Item ID: 2489 Opuscula Varii Argumenti. Leonhard EULER.

Opuscula Varii Argumenti.

Twelve folding engraved plates. 1 p.l., 300 pp.; 1 p.l., 166 pp.; 1 p.l., 165 pp. Three vols. in one. 4to, cont. sheep-backed mottled boards (minor rubbing, some foxing as is usual with this book). Berlin: A. Haude & J.C. Spener, 1746-50-51.

First edition of one of Euler’s scarcer works; this collection contains separate monographs on astronomy, optics, magnetism, electricity, mathematics, and physics and includes several of Euler’s most important and fundamental works.

Vol. I deals mostly with astronomy and optics. It is valuable for Euler’s tables of the sun and moon and for his discussion of the problem of perturbations. Euler’s studies in astronomy embraced a great variety of problems: determination of the orbits of comets and planets, calculation of the parallax of the sun, the physical nature of comets, celestial mechanics, etc. With regard to optics, Euler herein rejected the dominant corpuscular theory of light and constructed his own theory in which he attributed the cause of light to peculiar oscillations of ether.

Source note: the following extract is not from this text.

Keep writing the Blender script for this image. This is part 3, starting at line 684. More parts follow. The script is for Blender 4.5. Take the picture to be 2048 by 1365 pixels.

Vol. II is concerned with physics and mathematics. Topics examined here are the propagation of sound and light, analysis, the theory of differential equations, and ellipses.

In Vol. III, “Euler adopts the Cartesian doctrine of pores and magnetic particles, magnetic matter is more subtile than the ether itself and is propagated through a magnet in one direction only, p. 10; declination and dip explained, p. 30.”–Wheeler Gift Cat. 366.

A very good set. Engraved bookplate of Canterzani.

❧ D.S.B., IV, pp. 467-84. Houzeau & Lancaster 3482. Sotheran, Supp., 2242–“Rare.”.